┏━━
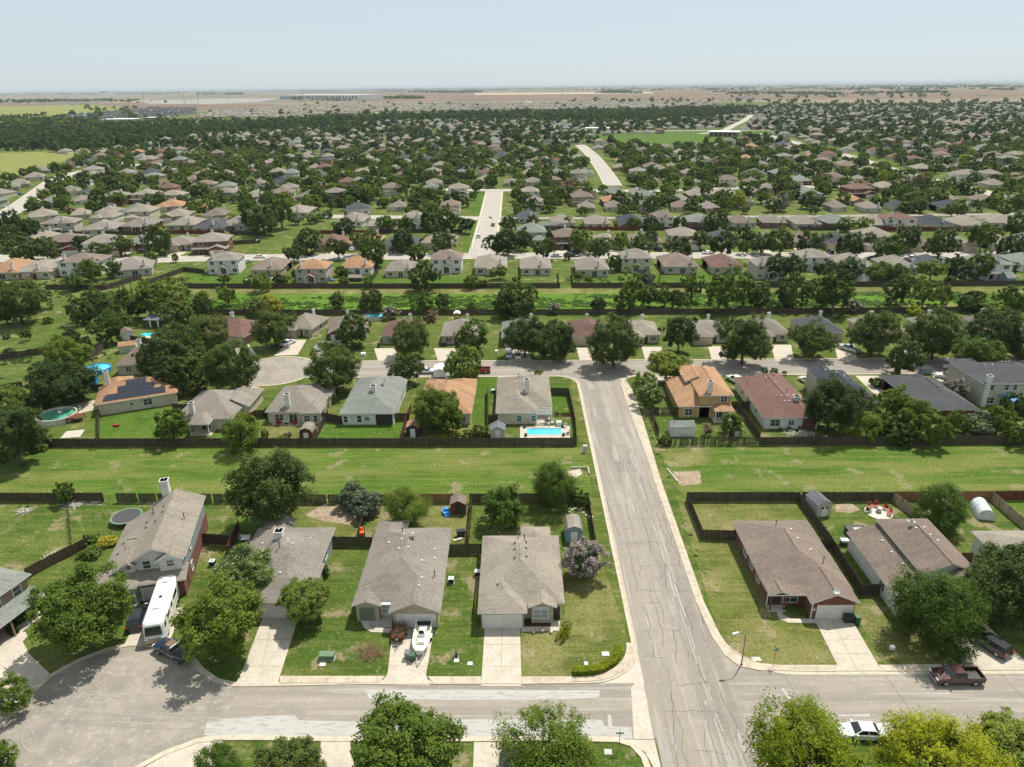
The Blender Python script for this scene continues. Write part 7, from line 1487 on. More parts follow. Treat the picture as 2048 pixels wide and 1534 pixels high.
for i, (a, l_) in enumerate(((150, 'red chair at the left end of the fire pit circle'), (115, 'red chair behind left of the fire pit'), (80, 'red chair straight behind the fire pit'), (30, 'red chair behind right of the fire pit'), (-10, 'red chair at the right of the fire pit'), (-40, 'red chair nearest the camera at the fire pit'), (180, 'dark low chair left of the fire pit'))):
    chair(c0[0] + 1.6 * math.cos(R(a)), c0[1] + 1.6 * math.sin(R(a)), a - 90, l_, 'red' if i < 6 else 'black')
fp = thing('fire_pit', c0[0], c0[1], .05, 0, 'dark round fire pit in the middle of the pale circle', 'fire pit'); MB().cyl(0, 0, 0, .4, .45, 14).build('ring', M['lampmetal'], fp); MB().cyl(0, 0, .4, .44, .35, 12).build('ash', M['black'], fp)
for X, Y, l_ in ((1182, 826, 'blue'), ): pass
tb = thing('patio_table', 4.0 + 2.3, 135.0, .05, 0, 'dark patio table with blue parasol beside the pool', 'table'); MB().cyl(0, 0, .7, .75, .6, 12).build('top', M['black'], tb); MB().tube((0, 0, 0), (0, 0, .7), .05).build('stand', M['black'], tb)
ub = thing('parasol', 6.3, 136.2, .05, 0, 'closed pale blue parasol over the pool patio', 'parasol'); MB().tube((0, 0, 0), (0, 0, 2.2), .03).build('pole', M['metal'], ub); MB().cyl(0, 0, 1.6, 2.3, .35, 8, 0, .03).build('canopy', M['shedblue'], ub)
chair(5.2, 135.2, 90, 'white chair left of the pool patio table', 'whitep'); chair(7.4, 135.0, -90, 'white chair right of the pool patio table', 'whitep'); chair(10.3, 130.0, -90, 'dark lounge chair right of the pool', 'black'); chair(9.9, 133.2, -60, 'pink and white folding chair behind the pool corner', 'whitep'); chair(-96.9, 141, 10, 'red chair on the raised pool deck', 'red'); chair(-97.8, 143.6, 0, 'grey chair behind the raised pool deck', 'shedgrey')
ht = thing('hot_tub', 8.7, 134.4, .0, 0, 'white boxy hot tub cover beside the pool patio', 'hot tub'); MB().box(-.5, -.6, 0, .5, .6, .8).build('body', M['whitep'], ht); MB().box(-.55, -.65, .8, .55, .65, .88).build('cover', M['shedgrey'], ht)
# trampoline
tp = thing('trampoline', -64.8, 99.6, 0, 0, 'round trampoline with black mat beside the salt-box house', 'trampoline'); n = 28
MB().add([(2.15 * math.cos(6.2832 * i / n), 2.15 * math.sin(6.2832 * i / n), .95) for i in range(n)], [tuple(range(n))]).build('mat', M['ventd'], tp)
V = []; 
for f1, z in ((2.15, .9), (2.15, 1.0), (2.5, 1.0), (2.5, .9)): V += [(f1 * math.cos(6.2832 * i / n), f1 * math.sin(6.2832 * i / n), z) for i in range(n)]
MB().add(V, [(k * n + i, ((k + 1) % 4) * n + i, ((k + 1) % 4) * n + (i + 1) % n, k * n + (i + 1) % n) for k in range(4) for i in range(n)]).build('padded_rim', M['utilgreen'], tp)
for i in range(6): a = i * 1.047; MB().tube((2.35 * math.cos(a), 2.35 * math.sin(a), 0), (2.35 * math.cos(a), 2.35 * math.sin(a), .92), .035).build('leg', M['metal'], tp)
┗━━
▶ _To be done_
Transcribe the full listing above exactly as it stands, minus the pictures.

▶ _Expected answer_
The Blender Python script for this scene continues. Write part 7, from line 1487 on. More parts follow. Treat the picture as 2048 pixels wide and 1534 pixels high.
for i, (a, l_) in enumerate(((150, 'red chair at the left end of the fire pit circle'), (115, 'red chair behind left of the fire pit'), (80, 'red chair straight behind the fire pit'), (30, 'red chair behind right of the fire pit'), (-10, 'red chair at the right of the fire pit'), (-40, 'red chair nearest the camera at the fire pit'), (180, 'dark low chair left of the fire pit'))):
    chair(c0[0] + 1.6 * math.cos(R(a)), c0[1] + 1.6 * math.sin(R(a)), a - 90, l_, 'red' if i < 6 else 'black')
fp = thing('fire_pit', c0[0], c0[1], .05, 0, 'dark round fire pit in the middle of the pale circle', 'fire pit'); MB().cyl(0, 0, 0, .4, .45, 14).build('ring', M['lampmetal'], fp); MB().cyl(0, 0, .4, .44, .35, 12).build('ash', M['black'], fp)
for X, Y, l_ in ((1182, 826, 'blue'), ): pass
tb = thing('patio_table', 4.0 + 2.3, 135.0, .05, 0, 'dark patio table with blue parasol beside the pool', 'table'); MB().cyl(0, 0, .7, .75, .6, 12).build('top', M['black'], tb); MB().tube((0, 0, 0), (0, 0, .7), .05).build('stand', M['black'], tb)
ub = thing('parasol', 6.3, 136.2, .05, 0, 'closed pale blue parasol over the pool patio', 'parasol'); MB().tube((0, 0, 0), (0, 0, 2.2), .03).build('pole', M['metal'], ub); MB().cyl(0, 0, 1.6, 2.3, .35, 8, 0, .03).build('canopy', M['shedblue'], ub)
chair(5.2, 135.2, 90, 'white chair left of the pool patio table', 'whitep'); chair(7.4, 135.0, -90, 'white chair right of the pool patio table', 'whitep'); chair(10.3, 130.0, -90, 'dark lounge chair right of the pool', 'black'); chair(9.9, 133.2, -60, 'pink and white folding chair behind the pool corner', 'whitep'); chair(-96.9, 141, 10, 'red chair on the raised pool deck', 'red'); chair(-97.8, 143.6, 0, 'grey chair behind the raised pool deck', 'shedgrey')
ht = thing('hot_tub', 8.7, 134.4, .0, 0, 'white boxy hot tub cover beside the pool patio', 'hot tub'); MB().box(-.5, -.6, 0, .5, .6, .8).build('body', M['whitep'], ht); MB().box(-.55, -.65, .8, .55, .65, .88).build('cover', M['shedgrey'], ht)
# trampoline
tp = thing('trampoline', -64.8, 99.6, 0, 0, 'round trampoline with black mat beside the salt-box house', 'trampoline'); n = 28
MB().add([(2.15 * math.cos(6.2832 * i / n), 2.15 * math.sin(6.2832 * i / n), .95) for i in range(n)], [tuple(range(n))]).build('mat', M['ventd'], tp)
V = []; 
for f1, z in ((2.15, .9), (2.15, 1.0), (2.5, 1.0), (2.5, .9)): V += [(f1 * math.cos(6.2832 * i / n), f1 * math.sin(6.2832 * i / n), z) for i in range(n)]
MB().add(V, [(k * n + i, ((k + 1) % 4) * n + i, ((k + 1) % 4) * n + (i + 1) % n, k * n + (i + 1) % n) for k in range(4) for i in range(n)]).build('padded_rim', M['utilgreen'], tp)
for i in range(6): a = i * 1.047; MB().tube((2.35 * math.cos(a), 2.35 * math.sin(a), 0), (2.35 * math.cos(a), 2.35 * math.sin(a), .92), .035).build('leg', M['metal'], tp)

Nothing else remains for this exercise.